Cris, pequeña valiente | Crítica

Historia personal del tránsito

Representación de 'Cris, pequeña valiente' en el Teatro del Soho.

Representación de 'Cris, pequeña valiente' en el Teatro del Soho. / Javier Albiñana

Lo primero que llama la atención de Cris, pequeña valiente respecto a los anteriores trabajos de El Espejo Negro es su mayor recogimiento, su resolución, digamos, menos espectacular: nada del pelotazo escénico de Espejismo, ni del festín de estímulos de Esputo Cabaret. Incluso en otra obra de corte familiar como Óscar, el niño dormido, servida casi en un susurro, en una resolución a flor de piel, el despliegue técnico armaba una fantasía hipnótica de muy largo alcance. Para contar la historia de Cris, Ángel Calvente ha optado por un escenario de dimensiones más reducidas y concretas, en torno al límite reconocible de una pantalla donde se suceden proyecciones e intervenciones en directo, aunque con la eficacia y el encantamiento de siempre. O más, incluso, todavía: los recursos de luz y sonido, el desfile apabullante de marionetas y la limpieza proverbial y admirable de la ejecución son las de siempre, pero servidos en un formato más discreto, más portátil, más desde una invitación al juego y no tanto a la admiración. Y, con ello, Calvente vuelve a hacer un alarde de sabiduría escénica del que sólo él es capaz.

Porque en Cris, pequeña valiente, la narración hila mucho más fino que de costumbre. La obra recorre las desventuras de una niña transexual con una atención a los detalles tan esmerada que delata tanta inteligencia en la mirada como corazón en el pecho. De entrada, el montaje recuerda que cada niño y cada niña lo son a su manera: no hay ningún ánimo de representatividad ni intención alguna de hacer bandera, sino, como corresponde al teatro, al mejor teatro, el empeño en llevar al público a la piel del otro en una historia personal con nombres y apellidos. La destreza de Calvente en el plano textual a la hora de recrear el ambiente familiar de Cris, la evolución de los padres a la hora de aceptar y gestionar la identidad de su hija, la complicidad de la hermana, con sus sombras y luces; así como el mundo propiamente infantil, con su belleza y su crueldad, la incomprensión y la intolerancia pero también el destello de esperanza que late en la amistad, es de una sensibilidad pasmosa, ciertamente rara de encontrar en la escena nacional, donde el trazo grueso y bruto es todavía, en muchos casos, norma común.
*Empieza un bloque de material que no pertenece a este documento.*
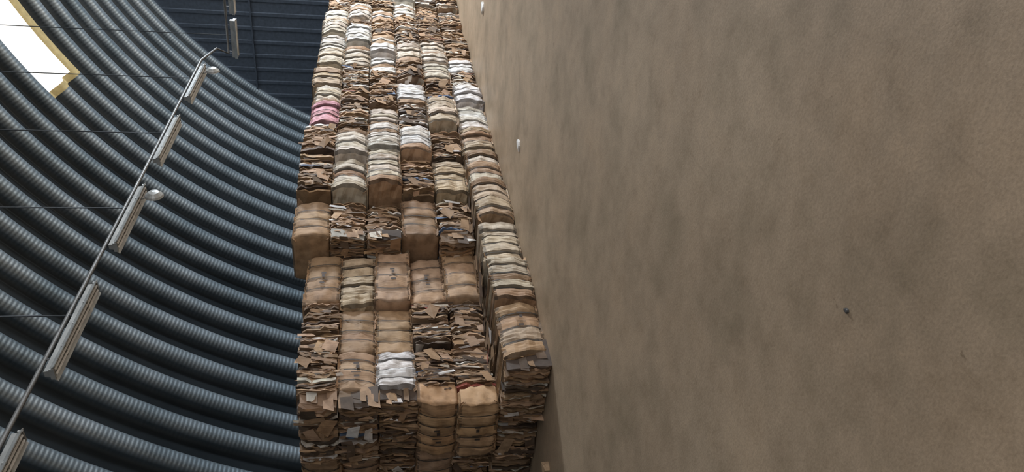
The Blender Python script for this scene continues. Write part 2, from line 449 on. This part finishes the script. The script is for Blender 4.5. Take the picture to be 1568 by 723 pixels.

Y sí, este caudal de emociones, a través del cual el público, grande y pequeño, público a secas, acompaña a Cris en su tránsito hasta el reconocimiento general de su identidad, funciona, y de qué manera, en esa distancia más corta, en el espacio preciso que evoca el mismo origen del teatro de títeres.

Mención aparte merece el trabajo en la manipulación de Cristina Jiménez, Yolanda Valle y Carlos Cuadros, soberbio, bien engrasado y de enorme generosidad. Los fans de El Espejo Negro se lo pasarán en grande con el número de Lady Gaga; pero todo el mundo debería conocer la historia de Cris.